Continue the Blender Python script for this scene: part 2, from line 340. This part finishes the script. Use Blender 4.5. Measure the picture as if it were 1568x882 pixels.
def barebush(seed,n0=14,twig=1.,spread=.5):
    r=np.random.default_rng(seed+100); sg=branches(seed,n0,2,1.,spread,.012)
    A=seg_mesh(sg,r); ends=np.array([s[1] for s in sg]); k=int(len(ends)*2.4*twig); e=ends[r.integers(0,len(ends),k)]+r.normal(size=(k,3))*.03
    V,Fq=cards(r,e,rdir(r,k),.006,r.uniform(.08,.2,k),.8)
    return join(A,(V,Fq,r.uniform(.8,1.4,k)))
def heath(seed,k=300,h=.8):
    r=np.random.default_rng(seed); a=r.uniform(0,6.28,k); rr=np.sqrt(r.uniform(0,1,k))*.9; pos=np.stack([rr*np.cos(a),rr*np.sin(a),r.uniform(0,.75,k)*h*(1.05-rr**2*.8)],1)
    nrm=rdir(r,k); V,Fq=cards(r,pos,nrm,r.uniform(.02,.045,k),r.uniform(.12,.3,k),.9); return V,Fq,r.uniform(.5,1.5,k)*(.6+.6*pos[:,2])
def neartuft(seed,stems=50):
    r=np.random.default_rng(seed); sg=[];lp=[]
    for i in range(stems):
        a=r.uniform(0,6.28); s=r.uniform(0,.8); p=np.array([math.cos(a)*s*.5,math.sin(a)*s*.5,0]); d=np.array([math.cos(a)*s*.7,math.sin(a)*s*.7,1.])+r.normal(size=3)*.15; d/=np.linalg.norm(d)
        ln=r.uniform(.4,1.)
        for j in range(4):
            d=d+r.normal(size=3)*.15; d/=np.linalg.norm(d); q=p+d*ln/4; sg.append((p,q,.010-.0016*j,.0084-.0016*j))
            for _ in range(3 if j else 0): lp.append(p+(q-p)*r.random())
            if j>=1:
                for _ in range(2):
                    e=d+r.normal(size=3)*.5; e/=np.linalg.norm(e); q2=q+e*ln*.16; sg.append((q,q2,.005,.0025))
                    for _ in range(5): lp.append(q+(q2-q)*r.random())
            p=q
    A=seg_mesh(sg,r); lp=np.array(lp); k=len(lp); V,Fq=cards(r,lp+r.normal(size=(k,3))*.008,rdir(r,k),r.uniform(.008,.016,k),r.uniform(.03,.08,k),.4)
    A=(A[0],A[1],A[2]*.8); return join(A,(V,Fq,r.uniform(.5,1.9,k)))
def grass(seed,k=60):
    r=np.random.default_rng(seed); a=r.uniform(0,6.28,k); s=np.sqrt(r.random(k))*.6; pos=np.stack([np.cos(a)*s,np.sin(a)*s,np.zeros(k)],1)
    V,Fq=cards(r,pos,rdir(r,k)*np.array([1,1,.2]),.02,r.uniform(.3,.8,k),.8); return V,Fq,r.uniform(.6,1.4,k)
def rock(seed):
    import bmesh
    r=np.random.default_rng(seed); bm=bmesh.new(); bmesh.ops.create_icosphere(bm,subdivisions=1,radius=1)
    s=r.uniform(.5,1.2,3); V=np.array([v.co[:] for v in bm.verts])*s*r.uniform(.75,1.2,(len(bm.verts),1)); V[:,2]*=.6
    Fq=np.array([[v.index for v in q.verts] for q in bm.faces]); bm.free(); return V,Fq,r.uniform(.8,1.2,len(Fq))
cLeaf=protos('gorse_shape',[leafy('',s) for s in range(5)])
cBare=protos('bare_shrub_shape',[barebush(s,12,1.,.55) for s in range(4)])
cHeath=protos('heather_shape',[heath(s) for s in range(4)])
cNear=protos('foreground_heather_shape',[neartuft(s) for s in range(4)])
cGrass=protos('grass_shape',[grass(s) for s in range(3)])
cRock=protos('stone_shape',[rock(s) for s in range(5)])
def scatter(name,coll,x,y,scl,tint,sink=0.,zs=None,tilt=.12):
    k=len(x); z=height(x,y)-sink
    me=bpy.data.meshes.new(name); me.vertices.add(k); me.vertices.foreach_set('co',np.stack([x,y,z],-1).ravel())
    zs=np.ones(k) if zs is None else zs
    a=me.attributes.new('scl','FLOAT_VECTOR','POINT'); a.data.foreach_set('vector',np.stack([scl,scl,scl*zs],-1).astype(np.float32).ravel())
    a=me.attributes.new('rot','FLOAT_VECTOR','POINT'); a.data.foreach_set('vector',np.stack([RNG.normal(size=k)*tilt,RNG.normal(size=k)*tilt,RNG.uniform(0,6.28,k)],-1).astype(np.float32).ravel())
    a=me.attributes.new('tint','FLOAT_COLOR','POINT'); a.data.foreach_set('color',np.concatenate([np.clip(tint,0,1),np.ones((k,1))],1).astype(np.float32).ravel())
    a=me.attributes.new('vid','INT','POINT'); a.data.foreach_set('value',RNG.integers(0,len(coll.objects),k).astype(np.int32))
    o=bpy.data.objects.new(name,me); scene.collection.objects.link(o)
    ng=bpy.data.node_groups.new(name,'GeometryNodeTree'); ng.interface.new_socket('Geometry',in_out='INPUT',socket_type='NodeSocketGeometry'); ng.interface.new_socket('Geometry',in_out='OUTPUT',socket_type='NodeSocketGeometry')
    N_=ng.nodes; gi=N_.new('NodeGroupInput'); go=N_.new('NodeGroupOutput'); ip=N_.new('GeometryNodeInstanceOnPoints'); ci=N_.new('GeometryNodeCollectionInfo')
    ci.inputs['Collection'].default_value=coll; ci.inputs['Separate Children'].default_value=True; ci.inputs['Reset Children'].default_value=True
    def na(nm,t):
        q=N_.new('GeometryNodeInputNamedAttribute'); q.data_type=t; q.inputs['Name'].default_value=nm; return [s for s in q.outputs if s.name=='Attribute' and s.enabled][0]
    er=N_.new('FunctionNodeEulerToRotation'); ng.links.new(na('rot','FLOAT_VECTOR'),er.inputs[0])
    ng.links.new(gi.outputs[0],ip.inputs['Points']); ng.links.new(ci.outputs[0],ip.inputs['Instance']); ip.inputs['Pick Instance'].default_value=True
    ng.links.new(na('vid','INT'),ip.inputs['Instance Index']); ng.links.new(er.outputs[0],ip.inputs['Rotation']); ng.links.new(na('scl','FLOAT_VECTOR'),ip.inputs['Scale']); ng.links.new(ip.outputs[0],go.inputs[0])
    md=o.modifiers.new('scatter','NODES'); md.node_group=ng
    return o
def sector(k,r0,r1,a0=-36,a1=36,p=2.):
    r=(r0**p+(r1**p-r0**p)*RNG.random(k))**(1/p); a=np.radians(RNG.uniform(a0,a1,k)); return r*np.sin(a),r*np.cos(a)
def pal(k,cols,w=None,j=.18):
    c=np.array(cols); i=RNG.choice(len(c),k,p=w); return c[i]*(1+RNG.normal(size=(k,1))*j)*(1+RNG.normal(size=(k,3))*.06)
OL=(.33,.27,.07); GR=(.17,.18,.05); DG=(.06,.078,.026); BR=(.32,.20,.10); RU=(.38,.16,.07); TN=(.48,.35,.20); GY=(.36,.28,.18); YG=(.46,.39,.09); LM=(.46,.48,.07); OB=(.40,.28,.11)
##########
- [Exercise details]:
Quote the data in full, keeping each word unchanged.

- [Written solution]:
Continue the Blender Python script for this scene: part 2, from line 340. This part finishes the script. Use Blender 4.5. Measure the picture as if it were 1568x882 pixels.
def barebush(seed,n0=14,twig=1.,spread=.5):
    r=np.random.default_rng(seed+100); sg=branches(seed,n0,2,1.,spread,.012)
    A=seg_mesh(sg,r); ends=np.array([s[1] for s in sg]); k=int(len(ends)*2.4*twig); e=ends[r.integers(0,len(ends),k)]+r.normal(size=(k,3))*.03
    V,Fq=cards(r,e,rdir(r,k),.006,r.uniform(.08,.2,k),.8)
    return join(A,(V,Fq,r.uniform(.8,1.4,k)))
def heath(seed,k=300,h=.8):
    r=np.random.default_rng(seed); a=r.uniform(0,6.28,k); rr=np.sqrt(r.uniform(0,1,k))*.9; pos=np.stack([rr*np.cos(a),rr*np.sin(a),r.uniform(0,.75,k)*h*(1.05-rr**2*.8)],1)
    nrm=rdir(r,k); V,Fq=cards(r,pos,nrm,r.uniform(.02,.045,k),r.uniform(.12,.3,k),.9); return V,Fq,r.uniform(.5,1.5,k)*(.6+.6*pos[:,2])
def neartuft(seed,stems=50):
    r=np.random.default_rng(seed); sg=[];lp=[]
    for i in range(stems):
        a=r.uniform(0,6.28); s=r.uniform(0,.8); p=np.array([math.cos(a)*s*.5,math.sin(a)*s*.5,0]); d=np.array([math.cos(a)*s*.7,math.sin(a)*s*.7,1.])+r.normal(size=3)*.15; d/=np.linalg.norm(d)
        ln=r.uniform(.4,1.)
        for j in range(4):
            d=d+r.normal(size=3)*.15; d/=np.linalg.norm(d); q=p+d*ln/4; sg.append((p,q,.010-.0016*j,.0084-.0016*j))
            for _ in range(3 if j else 0): lp.append(p+(q-p)*r.random())
            if j>=1:
                for _ in range(2):
                    e=d+r.normal(size=3)*.5; e/=np.linalg.norm(e); q2=q+e*ln*.16; sg.append((q,q2,.005,.0025))
                    for _ in range(5): lp.append(q+(q2-q)*r.random())
            p=q
    A=seg_mesh(sg,r); lp=np.array(lp); k=len(lp); V,Fq=cards(r,lp+r.normal(size=(k,3))*.008,rdir(r,k),r.uniform(.008,.016,k),r.uniform(.03,.08,k),.4)
    A=(A[0],A[1],A[2]*.8); return join(A,(V,Fq,r.uniform(.5,1.9,k)))
def grass(seed,k=60):
    r=np.random.default_rng(seed); a=r.uniform(0,6.28,k); s=np.sqrt(r.random(k))*.6; pos=np.stack([np.cos(a)*s,np.sin(a)*s,np.zeros(k)],1)
    V,Fq=cards(r,pos,rdir(r,k)*np.array([1,1,.2]),.02,r.uniform(.3,.8,k),.8); return V,Fq,r.uniform(.6,1.4,k)
def rock(seed):
    import bmesh
    r=np.random.default_rng(seed); bm=bmesh.new(); bmesh.ops.create_icosphere(bm,subdivisions=1,radius=1)
    s=r.uniform(.5,1.2,3); V=np.array([v.co[:] for v in bm.verts])*s*r.uniform(.75,1.2,(len(bm.verts),1)); V[:,2]*=.6
    Fq=np.array([[v.index for v in q.verts] for q in bm.faces]); bm.free(); return V,Fq,r.uniform(.8,1.2,len(Fq))
cLeaf=protos('gorse_shape',[leafy('',s) for s in range(5)])
cBare=protos('bare_shrub_shape',[barebush(s,12,1.,.55) for s in range(4)])
cHeath=protos('heather_shape',[heath(s) for s in range(4)])
cNear=protos('foreground_heather_shape',[neartuft(s) for s in range(4)])
cGrass=protos('grass_shape',[grass(s) for s in range(3)])
cRock=protos('stone_shape',[rock(s) for s in range(5)])
def scatter(name,coll,x,y,scl,tint,sink=0.,zs=None,tilt=.12):
    k=len(x); z=height(x,y)-sink
    me=bpy.data.meshes.new(name); me.vertices.add(k); me.vertices.foreach_set('co',np.stack([x,y,z],-1).ravel())
    zs=np.ones(k) if zs is None else zs
    a=me.attributes.new('scl','FLOAT_VECTOR','POINT'); a.data.foreach_set('vector',np.stack([scl,scl,scl*zs],-1).astype(np.float32).ravel())
    a=me.attributes.new('rot','FLOAT_VECTOR','POINT'); a.data.foreach_set('vector',np.stack([RNG.normal(size=k)*tilt,RNG.normal(size=k)*tilt,RNG.uniform(0,6.28,k)],-1).astype(np.float32).ravel())
    a=me.attributes.new('tint','FLOAT_COLOR','POINT'); a.data.foreach_set('color',np.concatenate([np.clip(tint,0,1),np.ones((k,1))],1).astype(np.float32).ravel())
    a=me.attributes.new('vid','INT','POINT'); a.data.foreach_set('value',RNG.integers(0,len(coll.objects),k).astype(np.int32))
    o=bpy.data.objects.new(name,me); scene.collection.objects.link(o)
    ng=bpy.data.node_groups.new(name,'GeometryNodeTree'); ng.interface.new_socket('Geometry',in_out='INPUT',socket_type='NodeSocketGeometry'); ng.interface.new_socket('Geometry',in_out='OUTPUT',socket_type='NodeSocketGeometry')
    N_=ng.nodes; gi=N_.new('NodeGroupInput'); go=N_.new('NodeGroupOutput'); ip=N_.new('GeometryNodeInstanceOnPoints'); ci=N_.new('GeometryNodeCollectionInfo')
    ci.inputs['Collection'].default_value=coll; ci.inputs['Separate Children'].default_value=True; ci.inputs['Reset Children'].default_value=True
    def na(nm,t):
        q=N_.new('GeometryNodeInputNamedAttribute'); q.data_type=t; q.inputs['Name'].default_value=nm; return [s for s in q.outputs if s.name=='Attribute' and s.enabled][0]
    er=N_.new('FunctionNodeEulerToRotation'); ng.links.new(na('rot','FLOAT_VECTOR'),er.inputs[0])
    ng.links.new(gi.outputs[0],ip.inputs['Points']); ng.links.new(ci.outputs[0],ip.inputs['Instance']); ip.inputs['Pick Instance'].default_value=True
    ng.links.new(na('vid','INT'),ip.inputs['Instance Index']); ng.links.new(er.outputs[0],ip.inputs['Rotation']); ng.links.new(na('scl','FLOAT_VECTOR'),ip.inputs['Scale']); ng.links.new(ip.outputs[0],go.inputs[0])
    md=o.modifiers.new('scatter','NODES'); md.node_group=ng
    return o
def sector(k,r0,r1,a0=-36,a1=36,p=2.):
    r=(r0**p+(r1**p-r0**p)*RNG.random(k))**(1/p); a=np.radians(RNG.uniform(a0,a1,k)); return r*np.sin(a),r*np.cos(a)
def pal(k,cols,w=None,j=.18):
    c=np.array(cols); i=RNG.choice(len(c),k,p=w); return c[i]*(1+RNG.normal(size=(k,1))*j)*(1+RNG.normal(size=(k,3))*.06)
OL=(.33,.27,.07); GR=(.17,.18,.05); DG=(.06,.078,.026); BR=(.32,.20,.10); RU=(.38,.16,.07); TN=(.48,.35,.20); GY=(.36,.28,.18); YG=(.46,.39,.09); LM=(.46,.48,.07); OB=(.40,.28,.11)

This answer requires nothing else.